What is allowed are full-length head coverings that leave faces and hands exposed. These were much in evidence recently on the Rue Jean-Pierre Timbaud, a street in central Paris that is a center of Islamic bookshops, halal butchers and boutiques specializing in “Oriental fashion,” also known as “modest fashion.”

In a shop where multicolored Turkish-made burkinis selling for 69 euros, about $78, have found few buyers lately, two young saleswomen clad in black hijabs decried the ban as absurd and insulting.

Until these bathing costumes began to appear on the market, in 2004, the two women said, they mostly avoided the beach except to dabble their toes in the water. Now, one said, she is able to go Jet-Skiing.

The burkinis, the two young women said, have given a new generation of observant Muslim women a chance to enjoy a day by the sea, unlike their mothers, who were confined to their kitchens. Women wearing burkinis, they said, should be welcomed for their willingness to open up to the outside world, rather than be fined and sent home.
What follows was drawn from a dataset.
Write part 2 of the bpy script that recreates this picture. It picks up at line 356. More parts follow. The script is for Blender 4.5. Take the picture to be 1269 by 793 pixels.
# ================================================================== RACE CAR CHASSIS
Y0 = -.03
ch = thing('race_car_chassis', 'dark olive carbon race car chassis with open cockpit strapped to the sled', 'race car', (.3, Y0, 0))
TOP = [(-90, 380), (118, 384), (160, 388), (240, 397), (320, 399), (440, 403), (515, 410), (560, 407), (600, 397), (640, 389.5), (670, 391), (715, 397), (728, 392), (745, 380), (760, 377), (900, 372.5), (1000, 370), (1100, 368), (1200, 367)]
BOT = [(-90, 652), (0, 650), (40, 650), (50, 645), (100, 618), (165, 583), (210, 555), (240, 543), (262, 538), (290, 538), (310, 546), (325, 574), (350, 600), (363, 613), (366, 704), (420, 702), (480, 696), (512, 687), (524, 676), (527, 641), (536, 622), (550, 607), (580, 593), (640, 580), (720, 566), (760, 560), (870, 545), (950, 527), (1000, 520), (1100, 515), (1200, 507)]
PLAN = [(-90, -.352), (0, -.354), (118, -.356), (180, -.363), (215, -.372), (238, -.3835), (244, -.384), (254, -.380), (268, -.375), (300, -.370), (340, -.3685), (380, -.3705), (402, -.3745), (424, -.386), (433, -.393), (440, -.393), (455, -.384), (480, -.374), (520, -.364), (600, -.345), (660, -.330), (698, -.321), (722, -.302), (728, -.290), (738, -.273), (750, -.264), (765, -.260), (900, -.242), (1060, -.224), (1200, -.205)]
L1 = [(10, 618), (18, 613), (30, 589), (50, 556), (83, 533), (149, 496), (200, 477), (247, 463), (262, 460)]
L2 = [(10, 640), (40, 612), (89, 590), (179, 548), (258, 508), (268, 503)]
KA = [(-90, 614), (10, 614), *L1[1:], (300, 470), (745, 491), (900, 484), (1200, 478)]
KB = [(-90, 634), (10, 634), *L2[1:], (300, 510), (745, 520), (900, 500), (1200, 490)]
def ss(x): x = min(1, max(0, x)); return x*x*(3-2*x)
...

On another side of Paris, a middle-aged woman wearing a scarf on her head, a long skirt and long-sleeved sweater said she, too, almost never goes to the beach. When she does, she allows herself to wear a short-sleeved T-shirt.

Marie-Joseph, who refused to give her last name, has chosen a dress code that corresponds to her status as a “consecrated virgin,” a woman who has dedicated her life to God.

In her view, what she wears is her business — and no one else’s, a right she thinks should be enjoyed by all women everywhere.